Zifa needs action not investigation

Sport
It was shocking to hear Sports and Recreation Commission (SRC) board chairman Edward Siwela telling the nation that they were investigating the Zimbabwe Football Association [Zifa] to find out what exactly was going on before they could take action.

It was shocking to hear Sports and Recreation Commission (SRC) board chairman Edward Siwela telling the nation that they were investigating the Zimbabwe Football Association [Zifa] to find out what exactly was going on before they could take action.

By MICHAEL KARIATI

The question is: what is there to investigate at Zifa when the football federation is operating with three executive members instead of the required eight and when the association has failed to hold its elections as per its constitution?

What is there to investigate at Zifa when all the three remaining Zifa board members — president Phillip Chiyangwa, his vice Omega Sibanda and board member Philemon Machana — are busy pursuing their political interests instead of football?

Is the SRC waiting for a time when all the three are in political office to realise that something is really terribly wrong at the football headquarters?

Who will make decisions at Zifa when these people take to the streets campaigning in political elections?

Isn’t it the duty of the SRC to ask those with political interests to vacate sport office and concentrate on what they prefer most?

What is clearly evident is that there is also confusion at the SRC with regard to the Zifa status quo after earlier in the year the sports commission’s acting director general Joseph Muchechetere highlighted in correspondence to Fifa that there was a crisis at the football controlling body.

So what is there for the SRC to investigate when they already know that there are problems at the national football federation which need to be sorted out?
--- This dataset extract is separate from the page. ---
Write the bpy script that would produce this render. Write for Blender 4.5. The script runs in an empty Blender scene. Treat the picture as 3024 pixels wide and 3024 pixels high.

What is there at Zifa that the SRC want to find out that they do not know already?

The longer the SRC take their time to act on Zifa, the better it suits those in office who have deliberately been delaying the holding of elections or have the intention of shelving the elections for good.

One gets the feeling that the SRC has the intention of setting up another commission of inquiry into the situation at Zifa when what the eye sees is good enough to reveal that all is not well at the football headquarters.

For once, the SRC should abandon this system of investigations and commissions of inquiry into football administration which do not seem to be getting Zimbabwean football anywhere.

How many investigations and commissions of inquiry has the SRC instituted at Zifa and what have been the results? There was the Justice Paddington Garwe Commission of 1997 and lately the Obadiah Moyo Commission of Inquiry — and many others in between — but what happened to the findings?

Only last year the SRC instituted another commission of inquiry whose findings have been kept a closely-guarded secret to date.

Already questions are being asked as to what exactly is the role of this SRC as many do not seem to get the reason why it is there in the first place when it is failing to deal with small matters like a football administration problem.

In fact, apart from taking over the running of the Annual National Sports Awards from the Sports Writers’ Association of Zimbabwe, what has the SRC done since it was created by an Act of Parliament in 1989?

Conflicts at national associations continue to be the order of the day. Football, Zimbabwe’s most popular sport, is in shambles and — above all — national teams continue to be withdrawn from international participation due to lack of funds. Yet the SRC claim they are the supreme sports body in the country.

The question is: What are they doing when Zifa needs action, not another investigation?